Quando eu e a Ana Rute começámos a namorar em 1999 tínhamos 22 anos. Com 22 anos eu precisava de me sentir ainda mais diferente do que hoje. Uma dessas diferenças era, por exemplo, desprezar o dia dos namorados. Para ser sincero, acho que em 2024 ainda desprezo um pouco o dia dos namorados. Mas uma coisa mudou, na sede que na juventude tinha de ser diferente de maioria: hoje testo desprezar o desprezo que antes tinha pelo dia dos namorados. Testo eu e testa a Rute.

Como é que hoje testamos desprezar o desprezo que antes tínhamos pelo dia dos namorados? Por exemplo, oferecendo-nos pequenos presentes. E tem uma certa graça porque, se antes não ligar ao dia dos namorados era fazer pouco da maioria, hoje ligar um pouco é fazer pouco de nós próprios. De cada vez que trocamos pequenos presentes no dia dos namorados eu e a Rute rimo-nos da figura que estamos a fazer, numa mistura de escárnio e embaraço—é único, de facto.

Que tipo de prendas trocamos? Nada de especial mas especial ao mesmo tempo. Este ano a Rute ofereceu-me a poesia completa do Daniel Faria, dizendo enquanto me passava a prenda para as mãos: “comprei-te porque queria para mim” (como o Homer Simpson que oferecia a bola de bowling que desejava para si à Marge). Eu tenho oferecido flores que compro no Pingo Doce, tirando o invólucro antes, claro. É este o tipo de casal que somos.
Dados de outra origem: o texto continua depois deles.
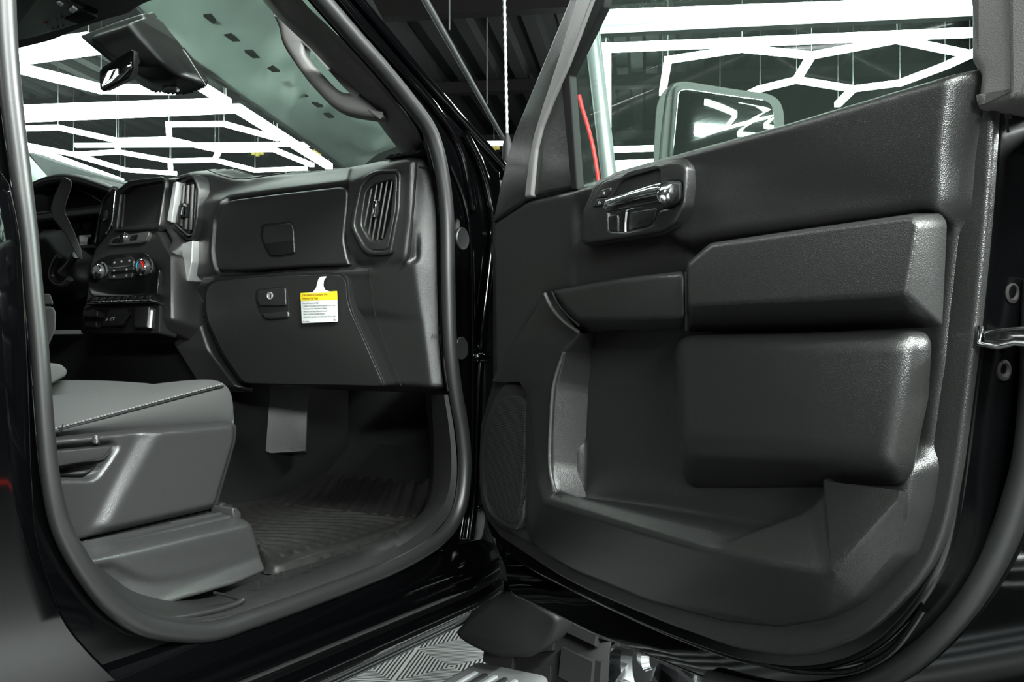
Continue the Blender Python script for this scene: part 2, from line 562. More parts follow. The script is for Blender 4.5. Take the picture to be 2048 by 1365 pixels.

Como se pode calcular, não vou resistir à tentação de moralizar um pouco a partir das rotinas toscamente românticas dos Cavacos. Proponho que o melhor do casamento também é essa desistência de comemorar a sua qualidade. Como assim? Um dos problemas do dia dos namorados é a sua pressa em emborcar o suco do seu fruto. Ainda a videira mal se aguenta e já andamos bêbados aos zigue-zagues, em discursos espirituosos acerca da bela colheita que nos calhou em sorte.

Acho que só comecei a namorar com a Rute de há uns anos para cá. A sério. E ainda ando a aprender a ser um namorado decente. Confesso que nos dois anos e meio que namorámos eu era um tipinho que nunca recomendaria a nenhuma das minhas filhas (tive sogros generosos e optimistas). No entanto, estava cheio de certezas acerca do que me distinguia da maioria, passando paradoxalmente por um namoro que se destacava por não comemorar o dia dos namorados.

Não leiam mal esta pobre crónica e não fiquem todos cheio de vontade de namorar. Nem fiquem com vontade de serem iguais ou diferentes. Só queria contar-vos como foi este ano o meu dia dos namorados com a Rute, agora que nos envergonhamos um pouco menos dele.